No contracts of significance were entered into in which the directors of the company were materially interested, either during or at the end of the financial year. No material change in the aforegoing interests has taken place between 30 June 2009 and the date of this report.
During the year, the following special resolutions were passed by Implats and its subsidiaries:
This allowed the company and its subsidiaries to acquire shares in the company, subject to the provisions of the Companies Act 1973 and the Listings Requirements of the JSE Limited, provided that the authority does not extend beyond 15 months from the date of the granting of that authority.
Loan to Gazelle Platinum in terms of section 38 of the Companies Act of 1973. The loan to Gazelle was capitalised by the issue of 43 ordinary shares to Impala.

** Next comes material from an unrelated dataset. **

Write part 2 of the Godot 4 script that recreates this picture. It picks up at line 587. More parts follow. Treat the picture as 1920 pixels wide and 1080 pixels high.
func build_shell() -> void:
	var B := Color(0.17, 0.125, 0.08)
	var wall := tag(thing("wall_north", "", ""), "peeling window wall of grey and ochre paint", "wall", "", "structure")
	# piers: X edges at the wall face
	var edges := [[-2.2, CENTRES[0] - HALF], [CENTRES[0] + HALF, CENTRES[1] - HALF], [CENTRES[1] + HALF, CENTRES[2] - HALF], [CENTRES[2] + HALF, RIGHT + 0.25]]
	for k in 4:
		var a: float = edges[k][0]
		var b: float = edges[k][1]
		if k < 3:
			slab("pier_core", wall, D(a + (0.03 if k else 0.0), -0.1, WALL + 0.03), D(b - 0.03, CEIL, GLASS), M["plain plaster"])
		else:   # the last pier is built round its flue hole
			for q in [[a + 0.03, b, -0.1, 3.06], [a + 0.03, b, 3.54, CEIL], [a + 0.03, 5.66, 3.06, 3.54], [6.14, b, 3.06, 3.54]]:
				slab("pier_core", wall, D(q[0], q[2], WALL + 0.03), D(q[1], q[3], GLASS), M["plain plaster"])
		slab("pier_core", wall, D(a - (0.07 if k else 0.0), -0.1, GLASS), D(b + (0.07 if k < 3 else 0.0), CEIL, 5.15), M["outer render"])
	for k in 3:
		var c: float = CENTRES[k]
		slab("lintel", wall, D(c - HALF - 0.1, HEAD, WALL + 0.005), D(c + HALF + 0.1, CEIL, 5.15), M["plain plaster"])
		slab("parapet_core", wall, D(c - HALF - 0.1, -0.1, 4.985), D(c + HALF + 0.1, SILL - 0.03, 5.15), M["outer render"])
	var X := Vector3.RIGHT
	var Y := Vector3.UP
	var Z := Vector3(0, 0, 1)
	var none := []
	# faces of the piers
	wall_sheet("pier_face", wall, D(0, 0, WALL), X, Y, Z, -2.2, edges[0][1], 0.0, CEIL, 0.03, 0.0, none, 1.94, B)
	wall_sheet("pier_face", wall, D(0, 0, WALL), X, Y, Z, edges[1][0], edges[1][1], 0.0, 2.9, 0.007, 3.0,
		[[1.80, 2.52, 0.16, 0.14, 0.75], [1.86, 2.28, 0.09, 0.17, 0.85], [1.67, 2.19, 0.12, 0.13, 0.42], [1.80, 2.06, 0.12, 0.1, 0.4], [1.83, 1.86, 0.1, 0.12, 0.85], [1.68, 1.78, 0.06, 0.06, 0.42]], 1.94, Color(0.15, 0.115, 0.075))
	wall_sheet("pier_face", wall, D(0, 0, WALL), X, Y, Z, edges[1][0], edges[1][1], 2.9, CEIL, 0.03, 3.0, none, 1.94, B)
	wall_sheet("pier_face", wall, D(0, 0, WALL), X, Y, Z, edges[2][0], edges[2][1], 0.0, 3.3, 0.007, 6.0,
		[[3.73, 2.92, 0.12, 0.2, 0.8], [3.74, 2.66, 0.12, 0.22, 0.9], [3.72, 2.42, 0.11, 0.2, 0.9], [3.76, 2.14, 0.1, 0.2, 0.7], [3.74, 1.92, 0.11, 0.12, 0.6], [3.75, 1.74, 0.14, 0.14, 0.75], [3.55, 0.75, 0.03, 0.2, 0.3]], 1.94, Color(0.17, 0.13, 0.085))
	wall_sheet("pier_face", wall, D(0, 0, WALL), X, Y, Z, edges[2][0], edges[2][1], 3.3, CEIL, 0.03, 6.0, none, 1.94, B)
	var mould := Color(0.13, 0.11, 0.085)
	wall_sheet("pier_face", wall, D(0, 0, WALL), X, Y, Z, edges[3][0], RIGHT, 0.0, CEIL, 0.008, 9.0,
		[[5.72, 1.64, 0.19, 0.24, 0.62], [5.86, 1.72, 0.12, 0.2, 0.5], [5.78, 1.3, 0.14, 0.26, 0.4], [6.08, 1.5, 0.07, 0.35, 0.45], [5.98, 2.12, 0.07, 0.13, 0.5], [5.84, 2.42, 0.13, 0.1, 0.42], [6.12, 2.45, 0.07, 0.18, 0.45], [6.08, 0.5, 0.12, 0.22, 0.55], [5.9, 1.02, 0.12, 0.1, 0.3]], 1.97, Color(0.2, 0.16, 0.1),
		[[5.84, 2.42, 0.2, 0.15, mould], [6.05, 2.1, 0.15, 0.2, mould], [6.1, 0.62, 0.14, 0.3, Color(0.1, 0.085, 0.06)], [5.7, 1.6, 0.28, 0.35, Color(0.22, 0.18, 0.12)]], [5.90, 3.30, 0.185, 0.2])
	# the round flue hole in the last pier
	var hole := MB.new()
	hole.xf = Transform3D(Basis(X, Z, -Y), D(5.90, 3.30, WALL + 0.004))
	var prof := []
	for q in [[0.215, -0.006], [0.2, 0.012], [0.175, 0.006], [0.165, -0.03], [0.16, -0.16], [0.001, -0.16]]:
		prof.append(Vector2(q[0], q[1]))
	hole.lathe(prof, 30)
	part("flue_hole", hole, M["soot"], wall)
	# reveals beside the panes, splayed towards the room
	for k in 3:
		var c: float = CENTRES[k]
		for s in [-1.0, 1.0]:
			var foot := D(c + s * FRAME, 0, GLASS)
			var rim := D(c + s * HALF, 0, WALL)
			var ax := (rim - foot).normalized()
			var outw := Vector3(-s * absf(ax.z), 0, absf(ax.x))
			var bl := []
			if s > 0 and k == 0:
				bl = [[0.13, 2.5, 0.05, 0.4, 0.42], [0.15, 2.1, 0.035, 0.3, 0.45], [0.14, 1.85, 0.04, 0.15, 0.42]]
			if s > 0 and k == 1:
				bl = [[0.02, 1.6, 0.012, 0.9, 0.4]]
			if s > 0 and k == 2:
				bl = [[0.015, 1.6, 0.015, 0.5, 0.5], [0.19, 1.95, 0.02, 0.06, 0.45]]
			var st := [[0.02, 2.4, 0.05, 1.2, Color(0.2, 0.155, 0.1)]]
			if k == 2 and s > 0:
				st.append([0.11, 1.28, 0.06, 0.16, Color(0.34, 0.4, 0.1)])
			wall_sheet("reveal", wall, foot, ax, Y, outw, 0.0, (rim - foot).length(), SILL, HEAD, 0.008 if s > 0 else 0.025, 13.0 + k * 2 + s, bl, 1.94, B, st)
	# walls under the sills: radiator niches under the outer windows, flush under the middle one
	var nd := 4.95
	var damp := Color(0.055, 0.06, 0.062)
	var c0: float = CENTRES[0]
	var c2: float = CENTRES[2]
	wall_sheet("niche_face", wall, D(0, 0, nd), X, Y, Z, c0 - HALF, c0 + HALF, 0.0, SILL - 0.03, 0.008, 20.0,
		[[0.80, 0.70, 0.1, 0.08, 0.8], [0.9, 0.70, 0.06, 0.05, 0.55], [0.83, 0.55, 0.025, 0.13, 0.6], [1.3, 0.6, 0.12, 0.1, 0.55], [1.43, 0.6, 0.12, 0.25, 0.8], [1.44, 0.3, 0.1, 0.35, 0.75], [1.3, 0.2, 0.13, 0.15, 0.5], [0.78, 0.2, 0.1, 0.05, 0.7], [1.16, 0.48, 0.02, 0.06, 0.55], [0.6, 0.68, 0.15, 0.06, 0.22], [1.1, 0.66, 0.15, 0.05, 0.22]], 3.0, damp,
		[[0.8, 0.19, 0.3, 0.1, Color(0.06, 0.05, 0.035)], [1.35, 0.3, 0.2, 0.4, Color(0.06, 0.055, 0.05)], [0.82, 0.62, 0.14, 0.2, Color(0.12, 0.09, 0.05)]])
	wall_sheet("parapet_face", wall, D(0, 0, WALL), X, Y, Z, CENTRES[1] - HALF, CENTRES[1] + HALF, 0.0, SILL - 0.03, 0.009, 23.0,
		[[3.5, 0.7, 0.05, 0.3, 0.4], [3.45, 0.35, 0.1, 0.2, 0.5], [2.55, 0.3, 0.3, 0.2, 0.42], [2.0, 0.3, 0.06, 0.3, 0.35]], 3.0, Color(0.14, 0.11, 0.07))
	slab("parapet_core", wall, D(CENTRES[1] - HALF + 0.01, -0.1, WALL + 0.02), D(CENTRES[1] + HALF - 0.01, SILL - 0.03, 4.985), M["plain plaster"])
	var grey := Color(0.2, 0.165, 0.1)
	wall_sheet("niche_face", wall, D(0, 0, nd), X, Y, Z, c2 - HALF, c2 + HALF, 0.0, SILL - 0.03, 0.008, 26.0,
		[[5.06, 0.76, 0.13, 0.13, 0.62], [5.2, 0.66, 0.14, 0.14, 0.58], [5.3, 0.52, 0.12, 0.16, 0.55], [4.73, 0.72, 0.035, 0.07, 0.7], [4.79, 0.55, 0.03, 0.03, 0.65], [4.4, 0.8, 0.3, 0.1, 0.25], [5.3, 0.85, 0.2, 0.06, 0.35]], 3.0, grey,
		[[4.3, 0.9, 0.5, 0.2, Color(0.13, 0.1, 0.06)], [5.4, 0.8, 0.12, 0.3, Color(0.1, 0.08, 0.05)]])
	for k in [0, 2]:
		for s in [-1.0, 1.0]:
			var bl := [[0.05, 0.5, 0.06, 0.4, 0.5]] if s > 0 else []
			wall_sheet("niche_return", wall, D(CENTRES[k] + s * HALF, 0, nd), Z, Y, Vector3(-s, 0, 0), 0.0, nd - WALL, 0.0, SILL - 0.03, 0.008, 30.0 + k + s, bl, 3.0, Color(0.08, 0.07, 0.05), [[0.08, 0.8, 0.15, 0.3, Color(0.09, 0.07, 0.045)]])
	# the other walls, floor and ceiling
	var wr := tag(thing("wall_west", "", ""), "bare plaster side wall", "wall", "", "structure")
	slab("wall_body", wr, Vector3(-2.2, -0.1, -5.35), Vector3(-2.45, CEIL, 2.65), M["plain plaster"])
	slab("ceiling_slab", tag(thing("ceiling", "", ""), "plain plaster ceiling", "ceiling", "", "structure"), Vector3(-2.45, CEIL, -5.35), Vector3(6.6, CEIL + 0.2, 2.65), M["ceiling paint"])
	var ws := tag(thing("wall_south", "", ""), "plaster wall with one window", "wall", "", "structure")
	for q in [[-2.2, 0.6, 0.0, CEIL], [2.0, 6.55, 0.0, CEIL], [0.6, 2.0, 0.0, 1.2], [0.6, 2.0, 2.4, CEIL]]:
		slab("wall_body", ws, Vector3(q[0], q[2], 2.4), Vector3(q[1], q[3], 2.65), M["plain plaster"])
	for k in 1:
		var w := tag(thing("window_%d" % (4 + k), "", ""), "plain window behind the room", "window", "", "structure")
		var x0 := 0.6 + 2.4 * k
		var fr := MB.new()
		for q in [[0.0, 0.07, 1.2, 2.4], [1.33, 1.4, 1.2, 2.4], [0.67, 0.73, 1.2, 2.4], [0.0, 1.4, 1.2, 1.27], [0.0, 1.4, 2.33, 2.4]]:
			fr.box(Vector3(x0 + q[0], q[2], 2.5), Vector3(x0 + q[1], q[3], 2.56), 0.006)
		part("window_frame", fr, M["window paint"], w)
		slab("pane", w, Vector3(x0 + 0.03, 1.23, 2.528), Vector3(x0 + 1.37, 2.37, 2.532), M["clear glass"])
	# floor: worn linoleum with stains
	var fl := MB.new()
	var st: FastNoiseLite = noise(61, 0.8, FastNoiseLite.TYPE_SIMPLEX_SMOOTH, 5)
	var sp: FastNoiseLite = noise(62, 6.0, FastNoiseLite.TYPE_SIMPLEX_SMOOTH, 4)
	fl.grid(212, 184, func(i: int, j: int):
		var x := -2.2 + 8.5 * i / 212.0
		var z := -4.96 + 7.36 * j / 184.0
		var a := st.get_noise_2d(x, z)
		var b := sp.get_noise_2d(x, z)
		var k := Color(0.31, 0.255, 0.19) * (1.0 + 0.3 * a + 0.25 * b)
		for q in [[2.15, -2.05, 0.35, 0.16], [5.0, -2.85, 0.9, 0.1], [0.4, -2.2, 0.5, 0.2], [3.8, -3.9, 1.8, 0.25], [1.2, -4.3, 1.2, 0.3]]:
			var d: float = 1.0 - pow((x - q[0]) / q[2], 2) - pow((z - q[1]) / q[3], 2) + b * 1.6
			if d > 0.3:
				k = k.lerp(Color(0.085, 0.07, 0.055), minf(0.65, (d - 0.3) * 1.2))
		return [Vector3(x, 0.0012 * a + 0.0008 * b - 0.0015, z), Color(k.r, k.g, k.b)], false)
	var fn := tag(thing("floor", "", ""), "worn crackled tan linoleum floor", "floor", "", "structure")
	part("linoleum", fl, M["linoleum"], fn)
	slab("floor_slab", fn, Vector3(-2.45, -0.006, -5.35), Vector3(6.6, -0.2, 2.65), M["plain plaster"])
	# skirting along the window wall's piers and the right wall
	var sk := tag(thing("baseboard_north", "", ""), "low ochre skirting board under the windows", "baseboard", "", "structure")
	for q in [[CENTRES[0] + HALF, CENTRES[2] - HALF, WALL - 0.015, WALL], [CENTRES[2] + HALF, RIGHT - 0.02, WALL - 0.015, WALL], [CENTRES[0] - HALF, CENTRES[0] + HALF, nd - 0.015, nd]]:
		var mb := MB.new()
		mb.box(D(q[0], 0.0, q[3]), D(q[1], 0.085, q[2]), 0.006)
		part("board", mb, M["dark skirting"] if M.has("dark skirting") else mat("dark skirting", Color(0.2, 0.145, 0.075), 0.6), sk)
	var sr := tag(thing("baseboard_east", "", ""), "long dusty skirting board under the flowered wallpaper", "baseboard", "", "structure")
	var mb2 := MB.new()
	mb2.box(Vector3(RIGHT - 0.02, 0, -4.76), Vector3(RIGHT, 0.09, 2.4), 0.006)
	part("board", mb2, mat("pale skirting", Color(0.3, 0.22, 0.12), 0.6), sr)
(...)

Increase in the authorised share capital from R1 divided into 100 ordinary shares of one cent each to R2 divided into 200 ordinary shares of one cent each.
In terms of a service agreement, Impala Platinum Limited acts as financial, administrative and technical advisor to the Implats group during the year on a fee basis. Messrs S Bessit, DH Brown, LJ Paton and Ms D Earp had an interest in this contract to the extent that they are directors of Impala and of the company, but they do not beneficially own any shares in Impala.
Ms A Parboosing acts as Secretary to Implats and Impala. Impala acted as Secretaries to other subsidiaries in the Implats group. The business and postal addresses of the Secretaries are set out on the inside back page of this report.
The business and postal addresses of the United Kingdom Secretaries are set out on the inside back page.
Mr SF Naude acted as Public Officer to companies in the Implats group for the year under review.